The UK, Dutch and other governments have also used distanced, networked processes to adjudge the authenticity of asylum seekers’ claims. A common practice is to record interviews with migrants and then subject the recordings to voice analysis, with remote “experts” deciding whether their accent is “correct” for their stated origin. This process is analyzed, and criticized, by the artist Lawrence Abu Hamdan in works such as The Freedom of Speech Itself, in which he pinpoints the exact phoneme in the middle of the Arabic word for “tomato” that is designated Syrian by the UK Border Force and used to disprove the asylum claims of a Palestinian refugee. “The fact,” says Abu Hamdan, “that this syllable designates citizenship, above a Palestinian Identity Card that contradicts it, forces us to rethink how borders are being made perceptible, and how configurations of vowels and consonants are made legally accountable.”

What Abu Hamdan says about the recording of the voice and its deployment in producing legal truth is equally true for any meeting of technological process and lived experience. The former is designed to—and can only—systematize and regulate, while the latter is fragmentary and frequently, in the case of refugees, formed and trained to avoid such state-sponsored classification. When systems are developed to undertake these classifications, mistakes are more likely than ever, not only because it is impossible to programmatically anticipate human experience in its totality but also because technology itself is never neutral. Software reproduces the assumptions and biases of those who create it, and when those biases have been formed at a physical distance, in different nations and cultures, the potential for failure and miscommunication is even greater.

Developed by the National Center for Border Security and Immigration at the University of Arizona, with funding from the Department of Homeland Security, the AVATAR kiosk is a “credibility assessment” tool for deployment at border crossings. Its acronym stands for Automated Virtual Agent for Truth Assessments in Real-Time, and it consists of an animated human face on a screen that asks questions of travelers, whose responses are then monitored through a series of “non-invasive artificial intelligence and sensor technologies,” including body movement, vocal dynamics, pupillometry and eye tracking. The appearance of the avatar itself is the result of research into user reactions to different faces, which gauged “trustworthiness, likability, and power/dominance.” As one report states, “In general, the neutral male avatar was viewed as more powerful, and the female avatar was viewed as more likable, but ultimately the avatar may have dissimilar affects [sic] on individuals being screened.” (Assumptions about the foreign other are not the only ones being made here.)

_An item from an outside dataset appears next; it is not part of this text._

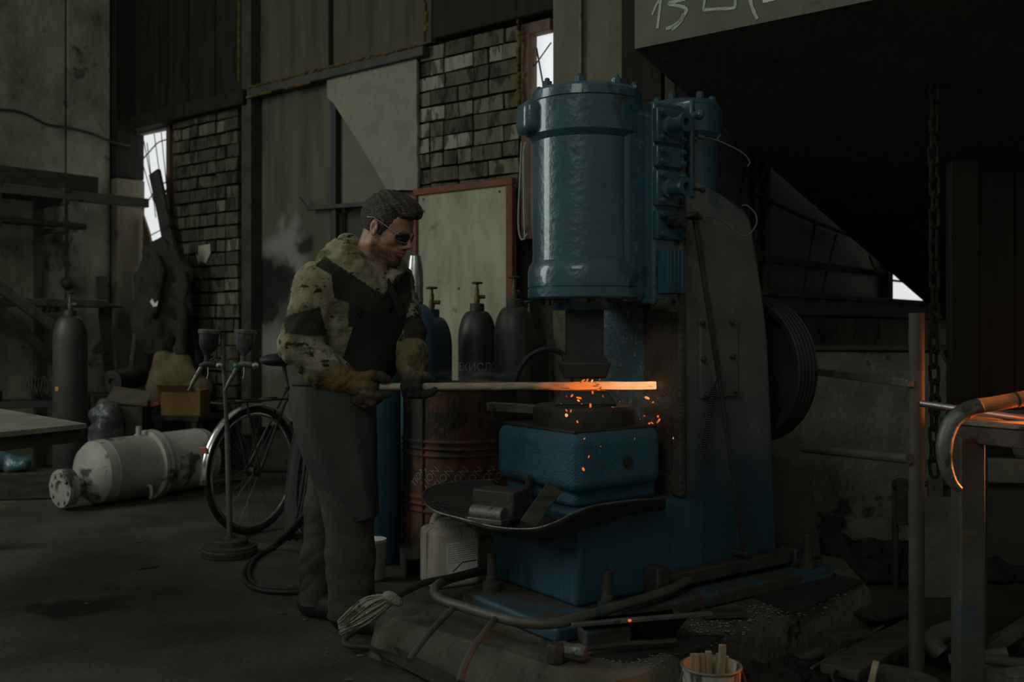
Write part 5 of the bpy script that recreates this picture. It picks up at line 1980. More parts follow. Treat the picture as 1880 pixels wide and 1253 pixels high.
# ---- oil drum
dr = thing('oil_drum', 'rusty orange oil drum with blackened patches, behind the white jerrycan', 'drum', T((845 - 940) / F * 4.95, 4.95, 0))
m = MB()
pr = [(0.278, 0.0), (0.288, 0.004), (0.288, 0.018), (0.282, 0.024)]
for zc in (0.30, 0.565):
    pr += [(0.282, zc - 0.045), (0.290, zc - 0.032), (0.282, zc - 0.018), (0.282, zc - 0.010), (0.292, zc), (0.282, zc + 0.010), (0.282, zc + 0.018), (0.290, zc + 0.032), (0.282, zc + 0.045)]
pr += [(0.282, 0.84), (0.288, 0.846), (0.288, 0.862), (0.28, 0.862), (0.278, 0.85), (0.0, 0.85)]
m.lathe(pr, 64)
m.build('shell', M['rust'], dr, smooth=30)
m = MB()
a = -PI / 2 - 0.62
m.bar((0.284 * math.cos(a), 0.284 * math.sin(a), 0.03), (0.284 * math.cos(a), 0.284 * math.sin(a), 0.84), 0.012, 0.006, up=(1, 0, 0))
m.build('seam', M['rust'], dr)
for k in range(7):
    vs, fs = text_mesh('TION', 0.052, None, '')
    ca, sa = math.cos(0.85), math.sin(0.85)
    out = []
    for v in vs:
        x, y = v.x * ca - v.y * sa, v.x * sa + v.y * ca
        an = -PI / 2 - 0.68 + k * 0.245 + x / 0.283
        out.append(V3(0.2835 * math.cos(an), 0.2835 * math.sin(an), 0.42 + y))
    m = MB()
    m.add(out, fs)
    m.build('lettering', M['ink_grey'], dr, smooth=0)

# ---- jerrycan
jc = thing('jerrycan', 'dirty white plastic jerrycan with a torn paper label, under the scale pan', 'jerrycan', T((826 - 940) / F * 3.88, 3.88, PZ, math.radians(27)))
m = MB()
m.bb((-0.105, -0.07, 0.0), (0.105, 0.07, 0.235))
m.build('body', M['can_plastic'], jc, bevel=0.028, bseg=4)
m = MB()
m.box((0, 0, 0.243), (0.16, 0.09, 0.03), top=0.8)
m.build('shoulder', M['can_plastic'], jc, bevel=0.01)
m = MB()
m.tube(spline([(-0.075, 0, 0.245), (-0.06, 0, 0.275), (-0.02, 0, 0.284), (0.03, 0, 0.28), (0.045, 0, 0.25)], 5), 0.0115, 10)
m.build('handle', M['can_plastic'], jc)
m = MB()
m.lathe([(0.024, 0.25), (0.024, 0.285), (0.02, 0.288), (0, 0.288)], 18, T(0.075, 0, 0))
m.build('screw_cap', M['can_plastic'], jc)
m = MB()
m.prism([(-0.045, -0.0715, 0.075), (-0.03, -0.0715, 0.045), (0.085, -0.0715, 0.05), (0.085, -0.0715, 0.185), (-0.045, -0.0715, 0.175)], (0, -0.001, 0))
lb = recalc(m.build('label', M['paper'], jc, smooth=0))
m = MB()
for r_ in range(9):
    x = -0.038
    zz = 0.168 - r_ * 0.0085
    while x < 0.075:
        w = random.uniform(0.006, 0.02)
        m.box((x + w / 2, -0.0728, zz + 0.04 * (x + 0.04) / 1.6), (w, 0.0004, 0.0022))
        x += w + 0.004
m.build('small_print', M['ink_grey'], lb, smooth=0, kind='stuff')
m = MB()
for x in (0.005, 0.014, 0.036, 0.045, 0.07):
    m.box((x, -0.0728, 0.056), (0.005, 0.0004, 0.007))
m.bar((-0.02, -0.0729, 0.066), (0.02, -0.0729, 0.098), 0.0004, 0.004)
m.bar((0.02, -0.0729, 0.098), (0.08, -0.0729, 0.102), 0.0004, 0.004)
m.build('print', M['ink'], lb, smooth=0, kind='stuff')

cn = thing('canister', 'yellowed canister squeezed between the jerrycan and the hammer bed', 'canister', T((893 - 940) / F * 4.2, 4.22, PZ, math.radians(10)))
m = MB()
m.bb((-0.07, -0.06, 0), (0.07, 0.06, 0.22))
m.build('body', M['kindling'], cn, bevel=0.02)
m = MB()
m.bb((-0.072, -0.062, 0.12), (0.072, 0.062, 0.128))
m.build('band', M['steel_dark'], cn)

pt = thing('paint_pot', 'yellowish white pot on the floor behind the man\'s front leg', 'pot', T((688 - 940) / F * 4.5, 4.5, 0))
m = MB()
m.lathe([(0.038, 0), (0.046, 0.01), (0.050, 0.17), (0.050, 0.18), (0.045, 0.18), (0.044, 0.16), (0, 0.16)], 26)
m.build('pot', M['white_plastic'], pt)
m = MB()
m.lathe([(0.053, 0.172), (0.053, 0.186), (0.03, 0.188), (0, 0.188)], 26)
m.build('lid', M['paper'], pt)

# box-section offcut on the floor
a, b = Pf(762, 1061), Pf(733, 1003)
d = (b - a).normalized()
m = MB()
w = 0.085
ang = math.atan2(d.y, d.x)
Lb2 = (b - a).length
m2 = MB()
t_ = 0.008
for (y0, y1, z0, z1) in ((-w / 2, w / 2, 0, t_), (-w / 2, w / 2, w - t_, w), (-w / 2, -w / 2 + t_, t_, w - t_), (w / 2 - t_, w / 2, t_, w - t_)):
    m2.bb((0, y0, z0), (Lb2, y1, z1))
m2.bb((0.1, -w / 2 + t_, t_), (0.11, w / 2 - t_, w - t_))
o = m2.build('box_section', M['steel_dark'], None, M=T(a.x, a.y, 0, ang))
tag(o, 'open-ended square steel tube lying on the floor in front of the drum', 'steel tube')

# ---- bicycle
BA = math.radians(60)
bp0 = P(465, 862, 5.5)
bike = thing('bicycle', 'old bicycle with chrome mudguard, mostly hidden behind the man', 'bicycle', T(bp0.x, bp0.y, 0, BA))


def wheel(x, parent):
    R = 0.335
    w = thing('wheel', None, None)
    w.parent = parent
    w.location = (x, 0, R + 0.015)
    m = MB()
    m.torus((0, 0, 0), R, 0.0165, (0, 1, 0), 56, 10)
    m.build('tyre', M['rubber'], w)
    m = MB()
    m.torus((0, 0, 0), R - 0.023, 0.010, (0, 1, 0), 56, 8)
    m.build('rim', M['chrome'], w)
    m = MB()
    m.cyl((0, -0.045, 0), (0, 0.045, 0), 0.018, 12)
    m.cyl((0, -0.032, 0), (0, -0.028, 0), 0.034, 16)
    m.cyl((0, 0.028, 0), (0, 0.032, 0), 0.034, 16)
    m.build('hub', M['steel_dark'], w)
    m = MB()
    for k in range(32):
        a = 2 * PI * k / 32
        s_ = 1 if k % 2 else -1
        a2 = a + (0.5 if (k // 2) % 2 else -0.5)
        m.cyl((0.03 * math.cos(a2), 0.03 * s_, 0.03 * math.sin(a2)), ((R - 0.03) * math.cos(a), 0, (R - 0.03) * math.sin(a)), 0.0014, 4)
    m.build('spokes', M['steel'], w, kind='stuff')
    return w


wheel(0.0, bike)
wheel(1.06, bike)
m = MB()
hub, bbk, seat, headl, headu, fh = V3(0, 0, 0.35), V3(0.44, 0, 0.29), V3(0.27, 0, 0.80), V3(0.86, 0, 0.68), V3(0.82, 0, 0.85), V3(1.06, 0, 0.35)
m.tube([bbk, seat], 0.015, 10)
m.tube([bbk, headl], 0.016, 10)
m.tube([seat + V3(0.02, 0, -0.06), headu], 0.015, 10)
m.tube([headl, headu], 0.019, 10)
for s_ in (0.05, -0.05):
    m.tube([hub + V3(0, s_, 0), seat + V3(0, s_ * 0.3, -0.03)], 0.0085, 8)
    m.tube([hub + V3(0, s_, 0), bbk + V3(0, s_ * 0.6, 0)], 0.009, 8)
    m.tube([headl + V3(0.005, s_ * 0.8, 0), V3(0.98, s_, 0.5), fh + V3(0, s_, 0)], 0.010, 8)
m.build('frame', M['black'], bike)
m = MB()
m.tube([seat, seat + V3(-0.03, 0, 0.13)], 0.012, 8)
m.build('seat_post', M['steel'], bike)
m = MB()
sc_ = Sculpt((-0.2, -0.16, -0.1), (0.24, 0.16, 0.12), 0.007)
sc_.ell((-0.06, 0, 0.0), (0.10, 0.085, 0.035), None, 0.02)
sc_.cap((0.0, 0, 0.005), (0.15, 0, 0.0), 0.038, 0.022, 0.03)
so = skin_obj('saddle', sc_, M['black'], None, 1)
so.parent = bike
so.location = (0.235, 0, 0.955)
m = MB()
m.tube([headu, headu + V3(-0.02, 0, 0.16)], 0.011, 8)
m.tube(spline([(0.62, 0.27, 0.98), (0.72, 0.27, 1.0), (0.80, 0.16, 1.02), (0.80, 0, 1.01), (0.80, -0.16, 1.02), (0.72, -0.27, 1.0), (0.62, -0.27, 0.98)], 5), 0.011, 8)
m.build('handlebar', M['chrome'], bike)
m = MB()


def fend(u, v):
    a = math.radians(35 + 150 * u)
    R_ = 0.372 - 0.012 * (abs(v - 0.5) * 2) ** 2
    return (R_ * math.cos(a), (v - 0.5) * 0.055, 0.35 + R_ * math.sin(a))


m.grid(fend, 30, 6)
mg = m.build('mudguard', M['chrome'], bike, solid=0.002, smooth=60)
m = MB()
for s_ in (0.05, -0.05):
    m.tube([(0, s_, 0.35), (-0.30, s_ * 0.6, 0.56)], 0.0025, 5)
    m.tube([(0, s_, 0.35), (-0.10, s_, 0.735)], 0.006, 6)
    m.tube([(0.25, s_ * 1.2, 0.735), (-0.25, s_ * 1.2, 0.74)], 0.006, 6)
for x in (-0.25, -0.08, 0.1, 0.25):
    m.tube([(x, 0.06, 0.737), (x, -0.06, 0.737)], 0.005, 6)
m.build('luggage_rack', M['steel_dark'], bike)
m = MB()
m.box((-0.355, 0, 0.50), (0.012, 0.05, 0.035), Matrix.Rotation(-0.35, 4, 'Y'))
m.build('reflector', M['red'], bike, bevel=0.004)
m = MB()
for s_ in (1, -1):
    m.tube([(0.44, 0.05 * s_, 0.29), (0.44 + 0.17 * s_ * 0.6, 0.07 * s_, 0.29 - 0.12 * s_)], 0.009, 6)
    m.box((0.44 + 0.17 * s_ * 0.6, 0.11 * s_, 0.29 - 0.12 * s_), (0.06, 0.08, 0.02))
m.cyl((0.44, -0.035, 0.29), (0.44, -0.03, 0.29), 0.09, 24)
m.build('crankset', M['steel_dark'], bike)

# ---- hose coil hung over the bicycle, hose on the floor
m = MB()
pts = []
for k in range(8):
    cx, w_ = 545 + k * 4.5, 14 + 2.2 * k
    for j in range(16):
        a = 2 * PI * j / 16 + PI / 2
        px = cx + w_ * math.cos(a) + 14 * math.sin(a)
        py = 868 - (122 - 3 * (k % 3)) * math.sin(a)
        pts.append(P(px, py, 5.08 - 0.02 * k - 0.10 * math.cos(a) + 0.05 * math.sin(a)))
m.tube(pts, 0.0115, 7)
o = m.build('hose_coil', M['rubber'])
tag(o, 'thick coil of black hose hanging against the bicycle behind the man', 'hose')
m = MB()
for dx, dy in ((0, 0), (9, -6)):
    pts = [P(585 + dx, 855, 4.75), P(578 + dx, 910, 4.75), P(545 + dx, 960, 4.82), Pz(500 + dx, 1003, 0.02), Pz(462 + dx, 1030 + dy, 0.012), Pz(447 + dx * 1.1, 1055 + dy * 0.4, 0.012), Pz(460 + dx, 1077 + dy * 0.6, 0.012), Pz(500, 1087 + dy, 0.012), Pz(560, 1086 + dy, 0.012), Pz(640, 1070 + dy, 0.012)]
    m.tube(spline(pts, 7), 0.0105, 8)
o = m.build('hose', M['rubber'])
tag(o, 'doubled black hose looping across the floor left of the man\'s boots', 'hose')
o['kind'] = 'thing'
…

Following testing at the Nogales crossing on the U.S.-Mexico border in 2012, in late 2013 AVATAR was installed at Bucharest airport as part of a field trial sponsored by Frontex. In the first deployment, the public emphasis of the trial was on Nogales’ role as a narcotics trafficking point, while in the second it was visa applications and “suspicious” travelers. Since joining the EU in 2007, Romania has become another one of Europe’s “front lines” against migration and the target of much media and nationalist hysteria. AVATAR is the response of a technocratic border control system designed to see migrants as a threat—despite the fact that the greatest pressure on Europe’s eastern borders is not from drug smugglers but from people fleeing the humanitarian crisis in Syria. What constitutes a threat is context-specific, but systems developed in one context inevitably carry their initial assumptions to their new location.

Take, for example, the autonomous weapons systems developed in the crucible of the Israeli-Palestinian conflict which have been gradually rolled out across other battlefields in the last decade. The result of this transference of military technologies has, unsurprisingly, not been a reduction in conflict but a transformation of more and more of the earth’s surface into a total battleground defined by surveillance, urban warfare among civilian populations, signature strikes and extralegal assassinations—a “Palestinization” that follows the doctrines of Israeli military planners, applied to ever-increasing and differing terrains. So it is too in the electromagnetic border zone.

The increased automation of critical infrastructure has the effect of flattening understandings of the world and reproducing a single viewpoint. Technology “sees” the world as a series of flows and processes without meaningful distinctions. Hence, for example, the degradation of the right to peaceful public protest in the name both of security and of interruption to business: to a logistics network, the disruption caused by industrial action and that caused by a dirty bomb are functionally the same.

The electromagnetic border becomes truly ubiquitous when its logic is applied to everyone, all of the time. And this too is already happening. From the documents released by Edward Snowden, we know that online surveillance is potentially ubiquitous and international, even if it is ostensibly dependent on the citizenship of those surveilled (the NSA’s remit extends only to non-U.S. citizens). Online identity is fluid and data-driven; most visible aspects of our online selves are not self-selected but inferred from IP addresses, browsing patterns, purchases and the content of social media status updates. Thus the establishment of what John Cheney-Lippold, an assistant professor of American culture at the University of Michigan, terms algorithmic citizenship, an automated process for determining one’s protections much as Amazon might attempt to suggest related items to sell you. As with Abu Hamdan’s voice patterns, the arbiter of citizenship is not a passport, ID card or birth certificate but a set of behaviors and attributes classified by a fixed system. A certain day’s gathered criteria might assign us the required 51 percent confidence to be afforded the protection of the state; another trawl of data might relegate us to 49 percent, leaving us adrift once again. The rights and opportunities that supposedly flow from our citizenship status thus become as unstable and arbitrary as those of stateless persons.

Those of us who reside on the “right” side of fixed, physical borders seem to cross the electromagnetic border every day, whether overtly, by entering the right passwords and credit card numbers, or covertly, as when using VPNs to watch TV programs viewable only in other territories. Those on the “wrong” side are subjected to a different but analogous battery of tests, intensifying at the physical border but often carried out far from it, in networked enclaves or foreign transit zones or aboard floating teleconference platforms in international waters. In reality we all live in the electromagnetic border zone, a state of technologically augmented exception where the guards are no longer in front of us but deep in the substrate of everything we build and use, their deliberations obscure and their assumptions rarely questioned.